▶ _What the exercise asks_
Reproduce verbatim the lines up to and including the one with "tray_obj(lb, frame_from(a, c, up), wd, (Vector(c)", starting from the first.

— BEGIN Given data —

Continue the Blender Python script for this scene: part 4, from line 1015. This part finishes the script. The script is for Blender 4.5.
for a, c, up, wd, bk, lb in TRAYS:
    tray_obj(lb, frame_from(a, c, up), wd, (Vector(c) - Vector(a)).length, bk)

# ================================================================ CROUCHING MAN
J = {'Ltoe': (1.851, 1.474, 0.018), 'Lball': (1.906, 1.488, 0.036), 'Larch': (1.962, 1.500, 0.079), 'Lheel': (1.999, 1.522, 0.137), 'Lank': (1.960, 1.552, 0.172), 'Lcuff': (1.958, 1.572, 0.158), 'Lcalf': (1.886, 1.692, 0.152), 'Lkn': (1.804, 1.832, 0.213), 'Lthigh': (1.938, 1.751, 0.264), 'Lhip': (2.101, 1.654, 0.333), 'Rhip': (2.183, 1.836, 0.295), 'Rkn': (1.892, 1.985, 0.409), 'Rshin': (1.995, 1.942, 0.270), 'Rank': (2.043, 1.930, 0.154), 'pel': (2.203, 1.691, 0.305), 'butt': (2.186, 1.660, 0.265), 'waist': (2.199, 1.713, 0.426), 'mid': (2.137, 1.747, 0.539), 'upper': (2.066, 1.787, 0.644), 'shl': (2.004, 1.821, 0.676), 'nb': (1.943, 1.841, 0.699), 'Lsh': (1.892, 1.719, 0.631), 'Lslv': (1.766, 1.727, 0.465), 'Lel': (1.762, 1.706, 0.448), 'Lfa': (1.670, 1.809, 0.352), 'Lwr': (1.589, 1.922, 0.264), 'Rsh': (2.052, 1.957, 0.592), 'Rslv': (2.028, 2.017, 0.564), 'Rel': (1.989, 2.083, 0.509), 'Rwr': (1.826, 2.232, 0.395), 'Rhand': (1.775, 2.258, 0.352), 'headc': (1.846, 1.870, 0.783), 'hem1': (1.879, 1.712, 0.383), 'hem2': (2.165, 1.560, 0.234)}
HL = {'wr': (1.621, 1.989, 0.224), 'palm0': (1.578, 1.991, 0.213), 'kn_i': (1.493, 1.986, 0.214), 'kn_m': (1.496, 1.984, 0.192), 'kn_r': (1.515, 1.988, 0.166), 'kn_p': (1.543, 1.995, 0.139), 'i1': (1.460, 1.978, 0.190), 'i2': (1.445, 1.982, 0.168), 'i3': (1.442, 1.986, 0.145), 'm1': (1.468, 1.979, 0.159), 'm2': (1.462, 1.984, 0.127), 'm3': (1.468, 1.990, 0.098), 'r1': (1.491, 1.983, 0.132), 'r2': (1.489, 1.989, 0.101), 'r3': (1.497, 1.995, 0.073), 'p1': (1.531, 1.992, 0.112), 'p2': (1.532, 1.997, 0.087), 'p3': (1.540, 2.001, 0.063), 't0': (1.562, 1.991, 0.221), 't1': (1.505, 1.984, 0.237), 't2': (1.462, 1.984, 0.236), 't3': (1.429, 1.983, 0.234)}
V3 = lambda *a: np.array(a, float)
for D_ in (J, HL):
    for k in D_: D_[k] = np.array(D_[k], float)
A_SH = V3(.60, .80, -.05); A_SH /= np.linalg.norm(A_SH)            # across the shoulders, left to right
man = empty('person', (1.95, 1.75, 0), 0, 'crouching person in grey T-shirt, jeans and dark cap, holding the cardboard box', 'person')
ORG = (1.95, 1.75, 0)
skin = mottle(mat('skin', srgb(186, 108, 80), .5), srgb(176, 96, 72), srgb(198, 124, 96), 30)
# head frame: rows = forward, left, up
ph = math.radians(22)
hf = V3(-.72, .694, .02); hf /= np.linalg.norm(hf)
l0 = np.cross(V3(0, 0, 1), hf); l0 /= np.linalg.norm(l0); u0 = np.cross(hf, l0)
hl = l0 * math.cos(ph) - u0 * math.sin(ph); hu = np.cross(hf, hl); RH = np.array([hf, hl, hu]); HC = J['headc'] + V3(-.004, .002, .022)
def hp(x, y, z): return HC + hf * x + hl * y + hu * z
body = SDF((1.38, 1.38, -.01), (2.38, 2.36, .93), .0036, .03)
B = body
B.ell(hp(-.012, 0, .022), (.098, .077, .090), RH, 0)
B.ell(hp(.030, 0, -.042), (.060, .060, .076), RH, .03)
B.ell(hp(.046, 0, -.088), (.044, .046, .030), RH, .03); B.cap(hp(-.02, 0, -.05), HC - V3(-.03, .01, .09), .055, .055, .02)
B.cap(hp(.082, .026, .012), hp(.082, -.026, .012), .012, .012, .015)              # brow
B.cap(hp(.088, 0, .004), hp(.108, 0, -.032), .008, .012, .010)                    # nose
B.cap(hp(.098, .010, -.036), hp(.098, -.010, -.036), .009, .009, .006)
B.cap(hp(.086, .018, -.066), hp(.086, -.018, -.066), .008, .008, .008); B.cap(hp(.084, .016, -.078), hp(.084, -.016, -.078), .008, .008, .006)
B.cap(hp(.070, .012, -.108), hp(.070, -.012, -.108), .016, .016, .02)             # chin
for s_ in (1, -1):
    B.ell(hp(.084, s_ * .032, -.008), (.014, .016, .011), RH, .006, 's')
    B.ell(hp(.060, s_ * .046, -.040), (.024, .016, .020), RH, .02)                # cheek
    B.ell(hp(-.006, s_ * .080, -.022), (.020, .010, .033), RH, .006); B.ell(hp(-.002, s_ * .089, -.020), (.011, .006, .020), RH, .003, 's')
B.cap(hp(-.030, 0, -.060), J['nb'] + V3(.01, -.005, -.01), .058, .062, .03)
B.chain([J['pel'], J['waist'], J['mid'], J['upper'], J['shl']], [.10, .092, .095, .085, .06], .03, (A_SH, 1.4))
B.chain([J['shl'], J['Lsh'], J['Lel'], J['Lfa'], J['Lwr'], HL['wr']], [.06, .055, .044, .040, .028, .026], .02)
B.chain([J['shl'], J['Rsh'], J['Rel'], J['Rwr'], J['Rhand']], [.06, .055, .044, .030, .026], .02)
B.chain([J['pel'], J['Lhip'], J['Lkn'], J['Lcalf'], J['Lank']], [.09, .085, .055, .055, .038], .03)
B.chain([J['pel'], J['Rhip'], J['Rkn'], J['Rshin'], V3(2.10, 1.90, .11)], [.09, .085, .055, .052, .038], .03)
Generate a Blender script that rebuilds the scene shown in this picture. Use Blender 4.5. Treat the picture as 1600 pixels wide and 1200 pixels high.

— END Given data —

▶ _Exercise solution_
Continue the Blender Python script for this scene: part 4, from line 1015. This part finishes the script. The script is for Blender 4.5.
for a, c, up, wd, bk, lb in TRAYS:
    tray_obj(lb, frame_from(a, c, up), wd, (Vector(c) - Vector(a)).length, bk)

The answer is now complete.